> **What to do**:
Only the lines from the one containing "Keep writing the" through the one containing "ridge', M['dish'], M['dish_dark'])" are to be copied, exactly and with both ends kept.

··· Material provided

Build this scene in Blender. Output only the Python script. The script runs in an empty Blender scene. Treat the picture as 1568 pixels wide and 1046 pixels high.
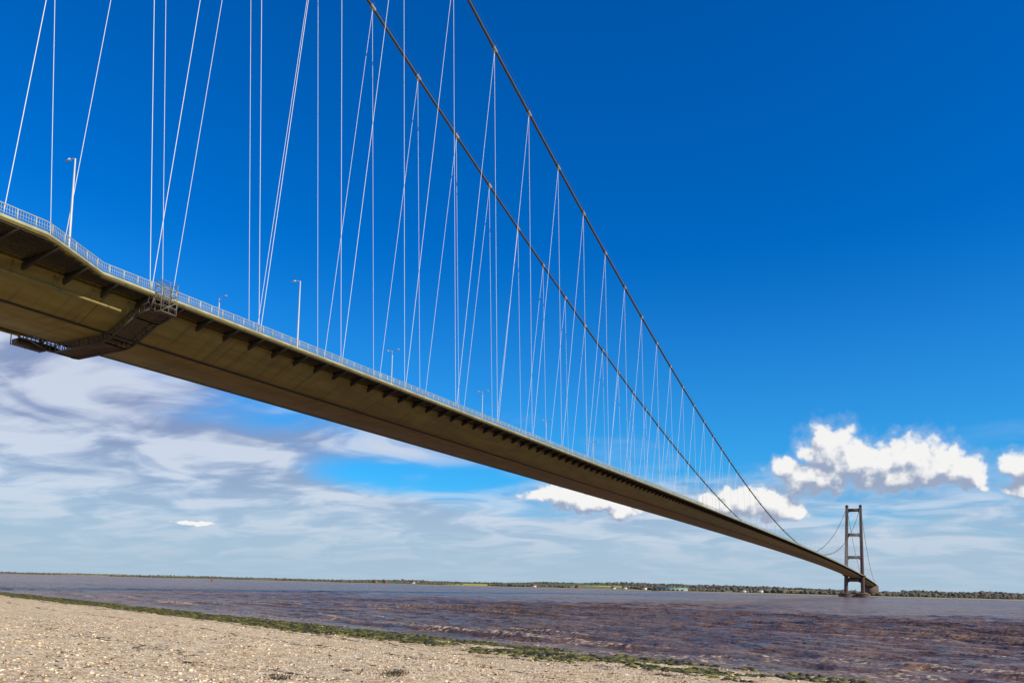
import bpy, math, random
import numpy as np
from mathutils import Matrix, Vector
random.seed(7); rng=np.random.default_rng(7)
scene=bpy.context.scene
scene.view_settings.view_transform='Standard'; scene.view_settings.look='None'; scene.view_settings.exposure=0
# ---------------------------------------------------------------- camera
F=1148.07; T=.0782; R=.0256; PY=807.6; HC=3.0
cd=bpy.data.cameras.new('camera'); cam=bpy.data.objects.new('camera',cd); scene.collection.objects.link(cam)
cd.sensor_width=36; cd.lens=F/1568*36; cd.shift_y=(PY-522.7)/1568; cd.clip_end=60000; cd.clip_start=.1
Rv=Vector((1,0,0)); Uv=Vector((0,-math.sin(T),math.cos(T))); Fv=Vector((0,math.cos(T),math.sin(T)))
cx=Rv*math.cos(R)+Uv*math.sin(R); cy=-Rv*math.sin(R)+Uv*math.cos(R); cz=-Fv
cam.matrix_world=Matrix(((cx.x,cy.x,cz.x,0),(cx.y,cy.y,cz.y,0),(cx.z,cy.z,cz.z,HC),(0,0,0,1)))
scene.camera=cam
def px2azel(x,y):
    a=(x-784)/F;b=(PY-y)/F
    a2=a*math.cos(R)-b*math.sin(R); b2=a*math.sin(R)+b*math.cos(R)
    Y=math.cos(T)-b2*math.sin(T); Z=math.sin(T)+b2*math.cos(T)
    return math.atan2(a2,Y), math.atan2(Z,math.hypot(a2,Y))
# ---------------------------------------------------------------- node helper
class NT:
    def __init__(s,nt): s.nt=nt; s.n=nt.nodes; s.l=nt.links
    def node(s,t,**k):
        n=s.n.new(t)
        for a,b in k.items(): setattr(n,a,b)
        return n
    def put(s,sock,v):
        if v is None: return
        if isinstance(v,bpy.types.NodeSocket): s.l.new(v,sock)
        else:
            try: sock.default_value=v
            except Exception:
                sock.default_value=(v[0],v[1],v[2],1) if len(v)==3 else v[:3]
    def m(s,op,a,b=None,c=None,clamp=False):
        n=s.node('ShaderNodeMath',operation=op,use_clamp=clamp)
        s.put(n.inputs[0],a)
        if b is not None: s.put(n.inputs[1],b)
        if c is not None: s.put(n.inputs[2],c)
        return n.outputs[0]
    def v(s,op,a,b=None,scale=None):
        n=s.node('ShaderNodeVectorMath',operation=op)
        s.put(n.inputs[0],a)
        if b is not None: s.put(n.inputs[1],b)
        if scale is not None: s.put(n.inputs['Scale'],scale)
        return n.outputs['Value'] if op in('LENGTH','DOT_PRODUCT','DISTANCE') else n.outputs['Vector']
    def comb(s,x,y,z=0.):
        n=s.node('ShaderNodeCombineXYZ'); s.put(n.inputs[0],x);s.put(n.inputs[1],y);s.put(n.inputs[2],z); return n.outputs[0]
    def sep(s,v):
        n=s.node('ShaderNodeSeparateXYZ'); s.put(n.inputs[0],v); return n.outputs
    def noise(s,vec,scale,detail=4,rough=.55,dist=0.,col=False,dim='2D'):
        n=s.node('ShaderNodeTexNoise',noise_dimensions=dim); s.put(n.inputs['Vector'],vec); n.inputs['Scale'].default_value=scale
        n.inputs['Detail'].default_value=detail; n.inputs['Roughness'].default_value=rough; n.inputs['Distortion'].default_value=dist
        return n.outputs['Color' if col else 'Fac']
    def voro(s,vec,scale,feature='F1',out='Distance',smooth=None,detail=0):
        n=s.node('ShaderNodeTexVoronoi',feature=feature,voronoi_dimensions='2D'); s.put(n.inputs['Vector'],vec); n.inputs['Scale'].default_value=scale
        if smooth is not None: n.inputs['Smoothness'].default_value=smooth
        n.inputs['Detail'].default_value=detail
        return n.outputs[out]
    def step(s,v,a,b,o0=0.,o1=1.,smooth=True):
        n=s.node('ShaderNodeMapRange',interpolation_type='SMOOTHSTEP' if smooth else 'LINEAR',clamp=True)
        s.put(n.inputs[0],v)
        for i,q in zip((1,2,3,4),(a,b,o0,o1)): s.put(n.inputs[i],q)
        return n.outputs[0]
    def mix(s,f,a,b,blend='MIX'):
        n=s.node('ShaderNodeMix',data_type='RGBA',blend_type=blend)
        s.put(n.inputs[0],f); 
        for i,q in ((6,a),(7,b)):
            if isinstance(q,tuple) and len(q)==3: q=(*q,1)
            s.put(n.inputs[i],q)
        return n.outputs[2]
    def bump(s,h,dist,strength=1.,normal=None):
        n=s.node('ShaderNodeBump'); s.put(n.inputs['Height'],h); n.inputs['Distance'].default_value=dist; n.inputs['Strength'].default_value=strength
        if normal is not None: s.put(n.inputs['Normal'],normal)
        return n.outputs[0]
def material(name,fn):
    mt=bpy.data.materials.new(name); mt.use_nodes=True; t=NT(mt.node_tree)
    bs=mt.node_tree.nodes['Principled BSDF']; fn(t,bs); return mt
def simple(name,col,rough=.6,metal=0.,var=.15,scale=.5,col2=None):
    def fn(t,bs):
        tc=t.node('ShaderNodeTexCoord').outputs['Object']
        n=t.noise(tc,scale,4,dim='3D')
        c2=col2 or tuple(c*(1-var*2) for c in col)
        c=t.mix(t.step(n,.35,.65),c2,col)
        t.put(bs.inputs['Base Color'],c); bs.inputs['Roughness'].default_value=rough; bs.inputs['Metallic'].default_value=metal
    return material(name,fn)
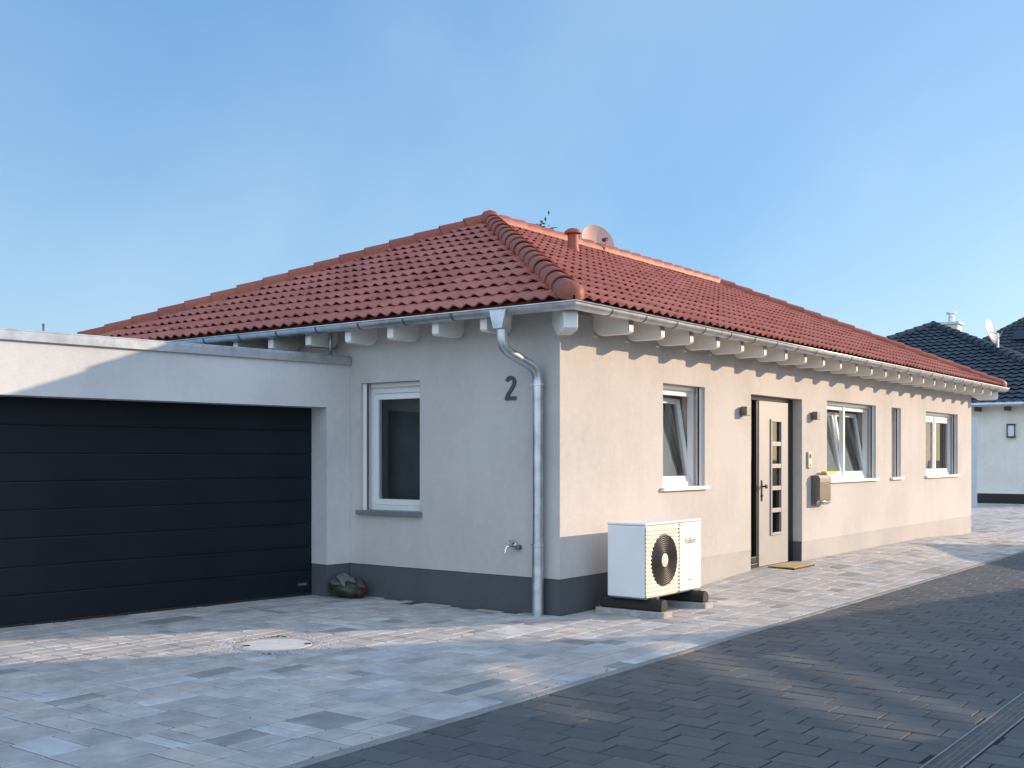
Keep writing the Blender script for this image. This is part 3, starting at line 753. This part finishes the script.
# satellite dish behind the ridge
def dish(name, base, c, nrm, rx, rz_, label, mat, dark, mast_r=.022):
    t = thing(name, base, label, 'satellite dish'); c = Vector(c); n = Vector(nrm).normalized(); s_ = n.cross(Vector((0, 0, 1))).normalized(); u = s_.cross(n)
    b = MB(); K = 30; rings = []
    for k in range(9):
        f = k/8; rings.append([b.p(*(c + s_*(rx*f*math.cos(2*PI*j/K)) + u*(rz_*f*math.sin(2*PI*j/K)) + n*(.22*rx*f*f))) for j in range(K)])
    for A, B in zip(rings, rings[1:]):
        for j in range(K): b.face((A[j], A[(j+1) % K], B[(j+1) % K], B[j]))
    back = [b.p(*(c + s_*(rx*1.015*math.cos(2*PI*j/K)) + u*(rz_*1.015*math.sin(2*PI*j/K)) + n*(.22*rx-.02))) for j in range(K)]
    for j in range(K): b.face((rings[-1][j], rings[-1][(j+1) % K], back[(j+1) % K], back[j]))
    b.build('reflector', mat, t, fixn=False, autosmooth=50)
    b = MB(); tip = c + n*(rx*1.05) - u*(rz_*.35)
    b.tube([tuple(c-u*rz_*.95+n*.1), tuple(tip)], .012, 8); b.build('feed_arm', mat, t)
    b = MB(); b.tube([tuple(tip-n*.02), tuple(tip+u*.05-n*.10)], [.035, .03], 12); b.build('receiver', dark, t)
    b = MB(); b.tube([tuple(base), (base[0], base[1], c.z-.05)], mast_r, 10); b.tube([(base[0], base[1], c.z-.06), tuple(c-n*.01)], .02, 8); b.build('mast', M['zinc'], t)
    return t
dish('satellite_dish', (-4.1, 6.86, zr(-4.1-x_w)), (-3.92, 6.80, 5.0), (.80, -.42, .40), .30, .33, 'brick red satellite dish peeping over the red ridge', M['dish'], M['dish_dark'])

# ------------------------------------------------------------------ garage
gar = thing('garage', tuple(GI), 'flat roofed pale garage with wide black sectional door', 'garage', rz=0)
PG = lambda a, z, d: G(a, d, z)
DS0, DS1, DZ = .311, 5.35, 2.033
b = MB(); wall_mesh(b, PG, .004, 5.75, ZP, 2.515, .30, [(DS0, DS1, .0, DZ)])
for q in ((5.45, 5.75),):
    lb(b, PG, q[0], q[1], ZP, 2.515, .3, 6.0)
lb(b, PG, .004, 5.45, ZP, 2.515, 5.7, 6.0); lb(b, PG, .004, 5.45, 2.36, 2.515, .3, 5.7)
b.build('wall', M['plaster_garage'], gar)
for q in ((.004, DS0-.0015), (DS1+.0015, 5.745)):
    b = MB(); lb(b, PG, q[0], q[1], -.1, ZP, .008, .292); b.build('plinth', M['plinth'], gar)
b = MB(); lb(b, PG, .004, 5.80, 2.500, 2.585, -.030, 6.02); lb(b, PG, .004, 5.80, 2.585, 2.600, -.022, .12)
b.build('coping', M['zinc'], gar, bevel=.004)
b = MB(); lb(b, PG, .30, 5.36, 2.0, 2.36, .36, .40); b.build('door_head', M['black'], gar)
dp = .288; pz = [.022]; ph = .2520
for k in range(9): pz.append(pz[-1]+ph)
b = MB()
for k in range(9):
    z0_, z1_ = pz[k], min(pz[k+1], 2.36)
    n_ = [(dp-.003, z0_+.001), (dp-.0085, z0_+.004), (dp-.010, z0_+.009), (dp-.010, z1_-.013), (dp-.007, z1_-.005), (dp-.002, z1_-.0015)]
    for (d0_, q0), (d1_, q1) in zip(n_, n_[1:]): b.poly([PG(DS0-.02, q0, d0_), PG(DS1+.02, q0, d0_), PG(DS1+.02, q1, d1_), PG(DS0-.02, q1, d1_)])
    b.poly([PG(DS0-.02, z1_-.0015, dp-.002), PG(DS1+.02, z1_-.0015, dp-.002), PG(DS1+.02, z1_+.0012, dp-.002), PG(DS0-.02, z1_+.0012, dp-.002)])
gd = b.build('garage_door', M['anthracite'], gar, fixn=False)
b = MB(); lb(b, PG, DS0-.02, DS1+.02, -.02, .024, dp-.012, dp+.03); b.build('bottom_seal', M['rubber'], gd)
b = MB(); lb(b, PG, DS0+.055, DS0+.185, .105, .145, dp-.0135, dp-.0102); b.build('maker_plate', M['plate'], gd)
b = MB()
for k in range(5): lb(b, PG, DS0+.075+.02*k, DS0+.088+.02*k, .117, .133, dp-.0148, dp-.0137)
b.build('plate_relief', M['alu'], gd)
# small spout from the eaves gutter onto the garage roof
b = MB(); b.tube([(-2.95, -.12, 2.92), (-2.95, -.12, 2.60)], .020, 12); b.build('roof_spout', M['zinc'], gar, smooth=True)
b = MB(); lb(b, PG, .03, .06, 2.60, 2.65, .5, .53)
b = MB(); q = G(3.33, .06, 0); b.tube([(q[0], q[1], 2.6), (q[0], q[1], 2.655)], [.008, .012], 8); b.lathe([(.001, .05), (.012, .056), (.012, .07), (.001, .076)], (q[0], q[1], 2.6), n=10); b.build('roof_stud', M['zinc_dark'], gar)

# ------------------------------------------------------------------ things on and by the house
def wall_lamp(P, a, z, label):
    q = P(a, 0, 0); t = thing('wall_lamp', (q[0], q[1], z), label, 'wall lamp', 'wall lamps beside the front door')
    b = MB(); wd = .06
    lb(b, P, a-wd, a+wd, z-.055, z+.055, -.10, -.018); b.build('lamp_body', M['mail'], t, bevel=.003)
    b = MB(); lb(b, P, a-.045, a+.045, z-.045, z+.045, -.018, .0005); b.build('back_plate', M['zinc_dark'], t)
    b = MB(); lb(b, P, a-wd+.012, a+wd-.012, z-.058, z-.0552, -.09, -.03); lb(b, P, a-wd+.012, a+wd-.012, z+.0552, z+.058, -.09, -.03); b.build('lens', M['pvc'], t)
wall_lamp(PR, 3.94, 2.06, 'small steel cube lamp between the tilted single window and the front door')
wall_lamp(PR, 6.20, 2.07, 'small steel cube lamp right of the front door above the doorbell panel')
t = thing('doorbell_panel', (0, 6.07, 1.46), 'slim steel doorbell panel on the wall above the letterbox', 'doorbell')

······

> **Result of the task**:
Keep writing the Blender script for this image. This is part 3, starting at line 753. This part finishes the script.
# satellite dish behind the ridge
def dish(name, base, c, nrm, rx, rz_, label, mat, dark, mast_r=.022):
    t = thing(name, base, label, 'satellite dish'); c = Vector(c); n = Vector(nrm).normalized(); s_ = n.cross(Vector((0, 0, 1))).normalized(); u = s_.cross(n)
    b = MB(); K = 30; rings = []
    for k in range(9):
        f = k/8; rings.append([b.p(*(c + s_*(rx*f*math.cos(2*PI*j/K)) + u*(rz_*f*math.sin(2*PI*j/K)) + n*(.22*rx*f*f))) for j in range(K)])
    for A, B in zip(rings, rings[1:]):
        for j in range(K): b.face((A[j], A[(j+1) % K], B[(j+1) % K], B[j]))
    back = [b.p(*(c + s_*(rx*1.015*math.cos(2*PI*j/K)) + u*(rz_*1.015*math.sin(2*PI*j/K)) + n*(.22*rx-.02))) for j in range(K)]
    for j in range(K): b.face((rings[-1][j], rings[-1][(j+1) % K], back[(j+1) % K], back[j]))
    b.build('reflector', mat, t, fixn=False, autosmooth=50)
    b = MB(); tip = c + n*(rx*1.05) - u*(rz_*.35)
    b.tube([tuple(c-u*rz_*.95+n*.1), tuple(tip)], .012, 8); b.build('feed_arm', mat, t)
    b = MB(); b.tube([tuple(tip-n*.02), tuple(tip+u*.05-n*.10)], [.035, .03], 12); b.build('receiver', dark, t)
    b = MB(); b.tube([tuple(base), (base[0], base[1], c.z-.05)], mast_r, 10); b.tube([(base[0], base[1], c.z-.06), tuple(c-n*.01)], .02, 8); b.build('mast', M['zinc'], t)
    return t
dish('satellite_dish', (-4.1, 6.86, zr(-4.1-x_w)), (-3.92, 6.80, 5.0), (.80, -.42, .40), .30, .33, 'brick red satellite dish peeping over the red ridge', M['dish'], M['dish_dark'])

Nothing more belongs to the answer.